**WORKING DATA:**
—————

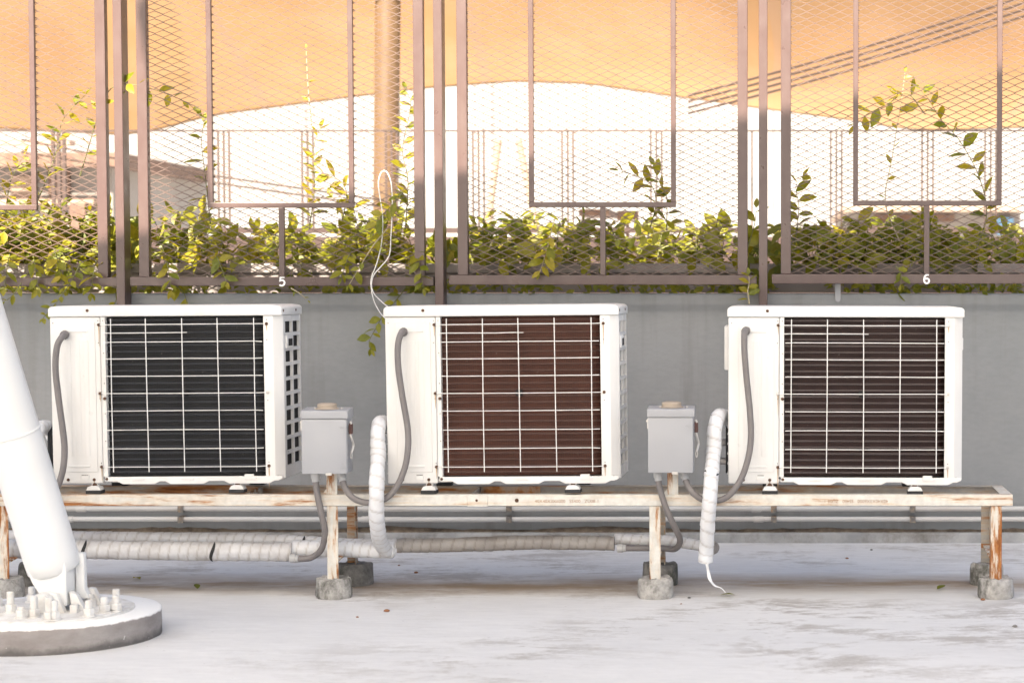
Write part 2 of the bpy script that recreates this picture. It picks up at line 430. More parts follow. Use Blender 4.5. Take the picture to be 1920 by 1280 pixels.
# ------------------------------------------------------------------ conduits on the wall
YC = YW-.045
for i, (py, nm) in enumerate(((953.5, 'upper grey conduit pipe running along the foot of the wall'), (973, 'lower grey conduit pipe running along the foot of the wall'))):
    z = W(960, py, YC).z
    t = empty('wall_conduit', (-1.5, YC, z), label=nm, cat='pipe')
    b = MB(); b.tube([(XL+1.5, 0, 0), (-1.2, 0, .001), (0, 0, -.001), (1, 0, .001), (XR+1.5, 0, 0)], .0112, 12); b.build('pipe', 'wallpipe', t, smooth=True)
    for px in ((687, 1422, 128) if i else (690, 1418, 152)):
        x = W(px, py, YC).x+1.5
        b = MB(); b.tube([(x-.022, 0, 0), (x-.02, 0, 0), (x+.02, 0, 0), (x+.022, 0, 0)], [.0115, .0137, .0137, .0115], 12); b.build('coupling', 'wallpipe', t, smooth=True)
    for px in (340, 955, 1451, 1711):
        x = W(px, py, YC).x+1.5
        b = MB(); b.box((x-.012, -.014, -.013), (x+.012, .035, -.0105)); b.box((x-.012, -.014, .0105), (x+.012, .035, .013)); b.box((x-.012, -.0165, -.013), (x+.012, -.0135, .013))
        b.lathe([(.004, -.02), (.004, -.0165)], (x, 0, .006), 8, 'y'); b.build('clamp', 'clampm', t)
z3 = W(1910, 939, YC-.01).z
b = MB(); b.tube([(1.19, YC, z3), (1.6, YC, z3), (XR, YC, z3)], .012, 12)
tag(b.build('thick_conduit', 'wallpipe', smooth=True), 'thicker grey pipe on the wall beyond the bench end', 'pipe')

# ------------------------------------------------------------------ mesh fence
YF = 1.44
DIGIT = {'5': [(.62, .93), (.22, .93), (.16, .56), (.3, .63), (.45, .62), (.58, .52), (.63, .35), (.57, .19), (.43, .08), (.26, .07), (.1, .15)],
         '6': [(.6, .91), (.43, .94), (.27, .86), (.16, .68), (.11, .42), (.15, .21), (.28, .08), (.42, .07), (.56, .14), (.63, .3), (.58, .46), (.45, .55), (.32, .54), (.22, .47)]}
def numeral(ch, h, loc, parent):
    pts = [Vector((x-.37, 0, z-.5))*h for x, z in DIGIT[ch]]; w = .085*h; vs = []; fs = []
    for i, p in enumerate(pts):
        d1 = (p-pts[i-1]).normalized() if i else (pts[1]-p).normalized()
        d2 = (pts[i+1]-p).normalized() if i < len(pts)-1 else d1
        t = (d1+d2).normalized(); nrm = Vector((-t.z, 0, t.x)); k = min(1.6, 1/max(.5, t.dot(d1)))
        for y in (0, .0012): vs += [p+nrm*w*k+Vector((0, y, 0)), p-nrm*w*k+Vector((0, y, 0))]
        if i: o = 4*i; fs += [(o-4, o-3, o+1, o), (o-2, o+2, o+3, o-1), (o-4, o, o+2, o-2), (o-3, o-1, o+3, o+1)]
    b = MB(); b.add(vs, fs); o = b.build('numeral', 'numeral', parent); o.location = loc; return o
ZTOP = 2.85
def panel(name, xl, xr, ybar0, ybar1, il, ir, iy, stub, num, label, open_l=True, open_r=True):
    """pixel columns of the frame (outer left, outer right), bar rows, inner frame columns, stub column"""
    c = W((xl+xr)/2, ybar1, YF)
    t = empty('mesh_fence', (c.x, YF, c.z), label=label, cat='fence panel', group='brown mesh fence panels')
    X = lambda p: W(p, 400, YF).x-c.x
    Z = lambda p: W(960, p, YF).z-c.z
    w = .043; zb0, zb1 = 0, Z(ybar0)
    H = ZTOP-c.z
    for a in (X(xl), X(xr)-w):
        b = MB(); b.box((a, -.02, zb1), (a+w, .02, H)); b.build('side_bar', 'fence', t, bevel=.003)
    b = MB(); b.box((X(xl)-.038, -.022, 0), (X(xr)+.038, .022, zb1)); bar = b.build('bottom_bar', 'fence', t, bevel=.003)
    b = MB(); b.box((X(xl)-.03, -.02, H), (X(xr)+.03, .02, H+.04)); b.build('top_bar', 'fence', t, bevel=.003)
    # inner frame (flat tube in front of the mesh)
    zi = Z(iy); q = .0215; yy0, yy1 = -.026, -.004
    b = MB(); b.box((X(il), yy0, zi), (X(ir), yy1, zi+q)); b.build('inner_bar', 'fence', t, bevel=.002)
    for a in (X(il), X(ir)-q):
        b = MB(); b.box((a, yy0, zi+q), (a+q, yy1, H)); b.build('inner_bar', 'fence', t, bevel=.002)
    if stub:
        a = X(stub)-.0115; b = MB(); b.box((a, yy0, zb1), (a+.023, yy1, zi)); b.build('inner_stub', 'fence', t, bevel=.002)
    # expanded mesh: zigzag strands
    sx, h = .0354, .01635
    x0, x1 = X(xl)+w-.004, X(xr)-w+.004
    k = int((x1-x0)/sx); vs = []; fs = []
    rows = int((H-zb1)/h)
    tw, td = .0019, .0016
    rng = random.Random(len(name)+int(xl))
    for j in range(rows):
        base = len(vs)
        for i in range(k+2):
            x = min(x0+i*sx, x1); par = (i+j) % 2
            z = zb1+j*h+(h-.0012 if par else .0012)
            if x == x1 and i > k: z = zb1+j*h+(h/2 if True else 0)
            jz = rng.uniform(-.0006, .0006); e = .0008
            vs += [(x, 0-td+e*par, z-tw+jz), (x, 0+td+e*par, z-tw*.4+jz), (x, 0+td+e*par, z+tw+jz), (x, 0-td+e*par, z+tw*.4+jz)]
        for i in range(k+1):
            o = base+4*i
            for s_ in range(4): fs.append((o+s_, o+(s_+1) % 4, o+4+(s_+1) % 4, o+4+s_))
    b = MB(); b.add(vs, fs); b.build('expanded_mesh', 'mesh', t)
    if num:
        numeral(num, .042, (X(stub), -.0236, zb1*.5), t)
    return t
panel('a', -330, 204, 520, 537, -210, 73, 394, -70, None, 'brown mesh fence panel at far left beside the white strut')
panel('b', 262, 797, 519, 536, 393, 666, 390, 530, '5', 'brown mesh fence panel marked with the white numeral five')
panel('c', 859, 1402, 516, 534, 993, 1268, 389, 1131, None, 'brown mesh fence panel without a numeral, in the middle, behind the middle unit')
panel('d', 1464, 2003, 514, 532, 1599, 1877, 386, 1737, '6', 'brown mesh fence panel marked with the white numeral six')
for px, lab in ((229, 'brown square fence post behind the left air conditioner'), (825, 'brown square fence post behind the middle air conditioner'), (1431, 'brown square fence post behind the right air conditioner')):
    x = W(px, 400, YF).x; zb = .45
    t = empty('fence_post', (x, YF, zb), label=lab, cat='post', group='brown fence posts')
    b = MB(); b.box((-.0185, -.033, 0), (.0185, .051, ZTOP-zb+.04)); b.build('tube', 'fence', t, bevel=.003)
    b = MB(); b.box((-.045, .052, .05), (.045, .058, .2)); b.build('wall_plate', 'fence', t, bevel=.002)
# grey tongue-shaped bracket hanging over the wall top
c = W(1571, 555, YW-.03)
b = MB(); w = .0125; zt_ = W(1571, 533, YW-.03).z; zb_ = W(1571, 566, YW-.03).z
poly = [(-w, zt_-zb_), (w, zt_-zb_)]+[(w*math.cos(a), w+w*math.sin(a)-w) for a in [0, -.6, -1.2, -PI/2, -1.95, -2.55, -PI]]
b.prism(poly, 'y', -.004, .004); o = b.build('wall_bracket', 'box', bevel=.001); o.location = (c.x, YW-.026, zb_+w)
tag(o, 'grey round-ended metal strap on the wall top above the right unit', 'bracket')

# ------------------------------------------------------------------ background beyond the planter
YB = 7.0
zr = W(960, 245, YB).z; zbm = W(960, 432, YB).z
rt = empty('background_railing', (-2, YB, zbm), label='thin brown railing with uprights in threes behind the plants', cat='railing')
b = MB(); b.box((-9, -.012, zr-zbm-.008), (9, .012, zr-zbm+.004)); b.build('top_rail', 'bgpost', rt)
b = MB(); b.box((-9, -.03, -.018), (9, .03, .018)); b.build('bottom_rail', 'brown', rt)
for base in (-60, 112, 421, 578, 735, 898, 1065, 1231, 1400, 1568, 1739, 1857, 2010):
    for dx in (-10.5, 0, 10):
        x = W(base+dx, 400, YB).x+2; r = .0065 if base != 112 else .012
        b = MB(); b.box((x-r, -r, .018), (x+r, r, zr-zbm-.008)); b.build('upright', 'bgpost', rt)
b = MB(); z1 = W(960, 444, YB).z; b.box((-11, 0, 0), (7, .15, z1)); o = b.build('background_parapet', 'brown'); o.location = (0, YB-.02, 0)
tag(o, 'dark brown parapet below the background railing', 'parapet')
# canopy of amber membrane further back
YM = 12.0
cv = [(-900, 262), (-400, 258), (0, 240), (230, 252), (285, 245), (400, 215), (660, 181), (800, 164), (960, 152), (1100, 156), (1250, 178), (1440, 204), (1600, 225), (1690, 240), (1760, 243), (2000, 236), (2600, 262)]
nu, nv = 90, 24; vs = []; fs = []
def edge_z(px):
    for (a, ya), (c_, yc) in zip(cv, cv[1:]):
        if a <= px <= c_:
            t = (px-a)/(c_-a); return ya+(yc-ya)*t
for i in range(nu+1):
    px = -900+3500*i/nu; p = W(px, edge_z(px), YM)
    for j in range(nv+1):
        t = j/nv; y = YM-5.5*t
        z = p.z+(2.9*t**1.0)-.55*math.sin(PI*t)+(.28*math.sin(px/420.0+1.0)+.10*math.sin(px/150.0+2.2*t)+.05*math.sin(px/61.0-3*t))*math.sin(PI*t)
        vs.append((p.x, y, z))
for i in range(nu):
    for j in range(nv):
        a = i*(nv+1)+j; fs.append((a, a+1, a+nv+2, a+nv+1))
ct = empty('membrane_canopy', (0, 0, 0), label='amber tensile membrane canopy above the background railing', cat='canopy')
b = MB(); b.add(vs, fs); b.build('membrane', 'membrane_bg', ct, smooth=True, angle=180)
b = MB(); b.tube([vs[i*(nv+1)] for i in range(nu+1)], .012, 6); b.build('edge_cable', 'mast', ct, smooth=True)
# mast
p0 = W(722, 500, 9.0); p1 = W(728, -60, 9.0)
b = MB(); b.tube([(p0.x-.02, 9, 0), p0, p1, (p1.x+.01, 9, p1.z+.4)], [.098, .1, .103, .103], 24)
tag(b.build('canopy_mast', 'mast', smooth=True), 'thick tan steel mast rising behind the fence panel numbered five', 'mast')
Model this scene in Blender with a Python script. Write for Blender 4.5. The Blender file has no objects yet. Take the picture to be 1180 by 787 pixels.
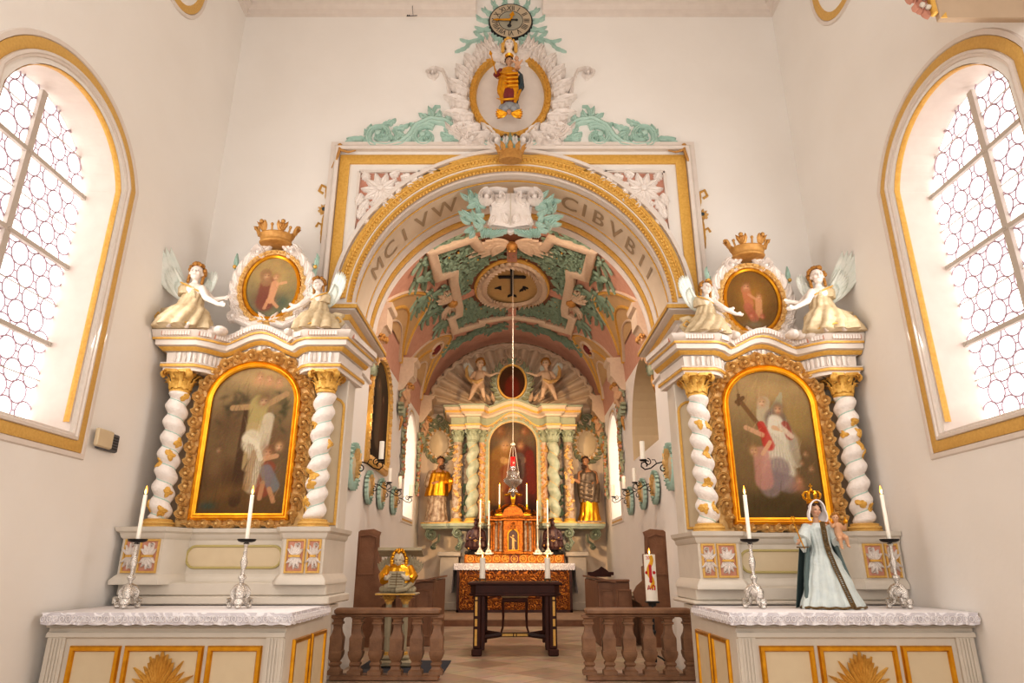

—————

**GOAL OF THE EXERCISE:** Your answer should be a single number: the count of lines in the listing that contain the word "picture".

**EXERCISE OUTPUT:** 2